| EXERCISE |
Say how many lines include the word "objects". Reply with nothing but the number.

| DATA EXCERPT |
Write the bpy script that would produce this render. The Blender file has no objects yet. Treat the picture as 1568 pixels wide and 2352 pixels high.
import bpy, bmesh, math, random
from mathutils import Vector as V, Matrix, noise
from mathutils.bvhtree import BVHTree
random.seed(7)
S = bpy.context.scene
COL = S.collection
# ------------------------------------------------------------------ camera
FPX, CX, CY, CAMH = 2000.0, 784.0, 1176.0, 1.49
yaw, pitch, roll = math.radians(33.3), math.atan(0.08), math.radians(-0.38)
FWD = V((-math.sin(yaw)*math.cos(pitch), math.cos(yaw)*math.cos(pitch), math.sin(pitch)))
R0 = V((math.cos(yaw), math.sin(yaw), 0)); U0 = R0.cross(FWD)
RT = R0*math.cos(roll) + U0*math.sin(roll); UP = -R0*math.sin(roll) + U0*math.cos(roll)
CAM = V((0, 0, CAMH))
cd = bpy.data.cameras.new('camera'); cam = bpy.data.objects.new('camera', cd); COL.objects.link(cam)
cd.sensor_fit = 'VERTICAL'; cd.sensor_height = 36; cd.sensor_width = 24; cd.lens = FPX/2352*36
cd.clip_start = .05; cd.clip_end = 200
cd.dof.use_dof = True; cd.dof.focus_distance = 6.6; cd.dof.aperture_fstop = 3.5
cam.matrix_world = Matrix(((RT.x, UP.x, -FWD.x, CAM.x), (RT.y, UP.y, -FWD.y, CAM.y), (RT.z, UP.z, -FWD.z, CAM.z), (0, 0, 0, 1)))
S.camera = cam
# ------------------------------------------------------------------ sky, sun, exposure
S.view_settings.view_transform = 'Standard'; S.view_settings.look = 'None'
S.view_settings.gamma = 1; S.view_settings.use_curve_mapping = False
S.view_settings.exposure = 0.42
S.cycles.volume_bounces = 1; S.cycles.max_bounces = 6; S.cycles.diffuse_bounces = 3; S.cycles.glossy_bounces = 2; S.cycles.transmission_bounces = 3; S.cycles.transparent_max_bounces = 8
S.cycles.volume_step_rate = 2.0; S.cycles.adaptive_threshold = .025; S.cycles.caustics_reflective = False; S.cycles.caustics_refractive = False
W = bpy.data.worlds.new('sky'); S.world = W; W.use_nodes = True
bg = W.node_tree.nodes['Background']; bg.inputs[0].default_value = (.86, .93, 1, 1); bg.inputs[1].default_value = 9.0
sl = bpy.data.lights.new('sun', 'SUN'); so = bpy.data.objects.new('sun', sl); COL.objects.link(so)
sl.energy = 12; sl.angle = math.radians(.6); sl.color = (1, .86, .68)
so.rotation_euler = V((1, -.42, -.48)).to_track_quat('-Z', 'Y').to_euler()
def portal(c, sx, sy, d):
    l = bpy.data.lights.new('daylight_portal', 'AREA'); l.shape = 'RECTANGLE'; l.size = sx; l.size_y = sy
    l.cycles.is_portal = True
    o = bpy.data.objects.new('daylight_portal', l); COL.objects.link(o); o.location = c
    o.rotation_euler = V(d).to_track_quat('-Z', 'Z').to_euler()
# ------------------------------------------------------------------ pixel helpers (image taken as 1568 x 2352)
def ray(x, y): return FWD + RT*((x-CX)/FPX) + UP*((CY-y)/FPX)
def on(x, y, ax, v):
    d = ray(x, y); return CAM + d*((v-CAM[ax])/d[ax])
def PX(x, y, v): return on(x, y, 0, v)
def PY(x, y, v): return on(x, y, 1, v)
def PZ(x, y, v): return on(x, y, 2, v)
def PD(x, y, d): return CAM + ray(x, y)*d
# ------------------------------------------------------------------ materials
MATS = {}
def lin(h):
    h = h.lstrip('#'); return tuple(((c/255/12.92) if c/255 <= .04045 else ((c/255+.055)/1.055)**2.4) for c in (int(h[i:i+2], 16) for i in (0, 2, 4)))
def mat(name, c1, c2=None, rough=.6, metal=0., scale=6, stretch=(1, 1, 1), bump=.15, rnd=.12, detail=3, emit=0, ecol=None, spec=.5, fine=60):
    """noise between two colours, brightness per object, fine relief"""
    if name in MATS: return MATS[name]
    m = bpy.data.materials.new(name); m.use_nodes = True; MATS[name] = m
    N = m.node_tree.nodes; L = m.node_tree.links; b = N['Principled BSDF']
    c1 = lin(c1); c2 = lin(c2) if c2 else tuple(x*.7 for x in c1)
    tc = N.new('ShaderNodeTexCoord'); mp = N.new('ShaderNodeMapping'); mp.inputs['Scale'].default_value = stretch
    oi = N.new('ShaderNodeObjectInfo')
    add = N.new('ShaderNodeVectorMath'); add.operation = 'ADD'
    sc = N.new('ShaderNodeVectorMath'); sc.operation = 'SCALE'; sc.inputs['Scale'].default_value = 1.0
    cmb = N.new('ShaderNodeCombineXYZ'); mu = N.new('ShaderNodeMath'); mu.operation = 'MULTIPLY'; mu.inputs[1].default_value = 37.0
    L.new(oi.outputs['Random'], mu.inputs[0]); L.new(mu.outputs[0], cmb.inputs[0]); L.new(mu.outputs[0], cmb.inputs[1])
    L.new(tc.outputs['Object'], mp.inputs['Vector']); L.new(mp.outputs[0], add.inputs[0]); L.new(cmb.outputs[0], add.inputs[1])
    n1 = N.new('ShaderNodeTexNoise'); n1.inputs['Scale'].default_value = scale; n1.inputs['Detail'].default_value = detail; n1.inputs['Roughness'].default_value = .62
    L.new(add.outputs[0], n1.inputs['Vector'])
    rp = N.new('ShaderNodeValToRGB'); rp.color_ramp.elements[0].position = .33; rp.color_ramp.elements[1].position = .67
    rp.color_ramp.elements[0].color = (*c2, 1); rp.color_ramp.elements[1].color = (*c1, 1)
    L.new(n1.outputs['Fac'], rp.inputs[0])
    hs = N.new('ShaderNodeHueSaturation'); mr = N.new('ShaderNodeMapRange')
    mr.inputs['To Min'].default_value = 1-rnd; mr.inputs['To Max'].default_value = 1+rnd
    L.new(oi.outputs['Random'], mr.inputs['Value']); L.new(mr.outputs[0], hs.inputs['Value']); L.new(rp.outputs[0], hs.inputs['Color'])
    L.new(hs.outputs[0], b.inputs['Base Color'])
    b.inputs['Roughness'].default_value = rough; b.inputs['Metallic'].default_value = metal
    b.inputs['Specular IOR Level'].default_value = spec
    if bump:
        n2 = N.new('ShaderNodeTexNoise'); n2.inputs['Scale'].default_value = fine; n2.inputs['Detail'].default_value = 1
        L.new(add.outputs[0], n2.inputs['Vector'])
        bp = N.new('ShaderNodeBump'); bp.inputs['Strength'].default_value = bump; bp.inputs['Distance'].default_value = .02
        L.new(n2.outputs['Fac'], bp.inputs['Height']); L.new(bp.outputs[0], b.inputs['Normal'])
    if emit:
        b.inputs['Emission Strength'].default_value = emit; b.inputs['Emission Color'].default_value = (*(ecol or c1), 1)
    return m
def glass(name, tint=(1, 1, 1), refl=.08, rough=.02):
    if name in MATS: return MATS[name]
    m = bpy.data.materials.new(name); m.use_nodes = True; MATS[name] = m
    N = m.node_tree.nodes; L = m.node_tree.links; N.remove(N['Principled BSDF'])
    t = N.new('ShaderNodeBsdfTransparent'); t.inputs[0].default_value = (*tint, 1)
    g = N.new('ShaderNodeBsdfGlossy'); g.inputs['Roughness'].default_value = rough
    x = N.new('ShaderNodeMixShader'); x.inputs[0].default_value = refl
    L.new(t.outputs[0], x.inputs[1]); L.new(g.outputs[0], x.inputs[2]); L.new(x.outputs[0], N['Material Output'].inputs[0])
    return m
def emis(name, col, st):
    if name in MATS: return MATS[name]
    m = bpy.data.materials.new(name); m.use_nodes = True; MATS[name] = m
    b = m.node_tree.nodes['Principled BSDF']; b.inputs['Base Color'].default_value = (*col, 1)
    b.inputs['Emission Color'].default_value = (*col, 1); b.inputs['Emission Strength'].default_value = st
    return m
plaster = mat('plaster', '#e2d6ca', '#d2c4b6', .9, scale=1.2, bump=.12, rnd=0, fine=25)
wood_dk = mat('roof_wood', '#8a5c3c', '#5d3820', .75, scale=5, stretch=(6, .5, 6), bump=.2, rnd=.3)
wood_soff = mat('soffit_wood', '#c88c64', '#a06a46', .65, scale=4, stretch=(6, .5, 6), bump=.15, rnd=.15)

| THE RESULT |
4